## TASK DESCRIPTION
Can you find the lines of the listing that include "this" and copy every one?

## STORED ROWS
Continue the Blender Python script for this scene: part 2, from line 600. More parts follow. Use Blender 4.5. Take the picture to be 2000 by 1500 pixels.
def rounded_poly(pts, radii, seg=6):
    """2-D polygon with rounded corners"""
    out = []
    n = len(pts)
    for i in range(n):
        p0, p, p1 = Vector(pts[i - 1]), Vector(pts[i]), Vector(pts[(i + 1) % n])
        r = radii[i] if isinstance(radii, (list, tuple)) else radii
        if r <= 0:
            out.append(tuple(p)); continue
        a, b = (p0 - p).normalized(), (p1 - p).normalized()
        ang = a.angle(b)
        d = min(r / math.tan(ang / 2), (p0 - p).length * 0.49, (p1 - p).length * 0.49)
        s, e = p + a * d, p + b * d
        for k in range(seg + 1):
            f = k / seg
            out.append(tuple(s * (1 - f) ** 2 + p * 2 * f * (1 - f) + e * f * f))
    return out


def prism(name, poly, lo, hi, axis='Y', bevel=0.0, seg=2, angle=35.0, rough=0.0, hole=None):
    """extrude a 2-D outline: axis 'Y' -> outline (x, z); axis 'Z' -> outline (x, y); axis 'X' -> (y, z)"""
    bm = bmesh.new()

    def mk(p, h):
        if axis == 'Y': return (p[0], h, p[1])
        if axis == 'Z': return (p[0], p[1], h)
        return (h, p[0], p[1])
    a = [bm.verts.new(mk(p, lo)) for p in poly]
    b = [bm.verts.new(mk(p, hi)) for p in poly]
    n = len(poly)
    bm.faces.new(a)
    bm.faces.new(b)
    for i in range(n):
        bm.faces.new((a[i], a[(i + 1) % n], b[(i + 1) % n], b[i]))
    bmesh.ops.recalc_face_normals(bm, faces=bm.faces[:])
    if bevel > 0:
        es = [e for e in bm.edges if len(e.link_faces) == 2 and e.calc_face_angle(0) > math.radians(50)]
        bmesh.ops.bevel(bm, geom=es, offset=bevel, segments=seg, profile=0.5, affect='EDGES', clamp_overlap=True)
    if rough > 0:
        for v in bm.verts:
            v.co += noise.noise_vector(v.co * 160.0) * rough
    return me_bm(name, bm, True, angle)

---

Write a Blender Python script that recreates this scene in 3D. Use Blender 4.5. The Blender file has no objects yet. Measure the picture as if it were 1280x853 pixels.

## OUTPUT OF THE EXERCISE
Continue the Blender Python script for this scene: part 2, from line 600. More parts follow. Use Blender 4.5. Take the picture to be 2000 by 1500 pixels.
Write a Blender Python script that recreates this scene in 3D. Use Blender 4.5. The Blender file has no objects yet. Measure the picture as if it were 1280x853 pixels.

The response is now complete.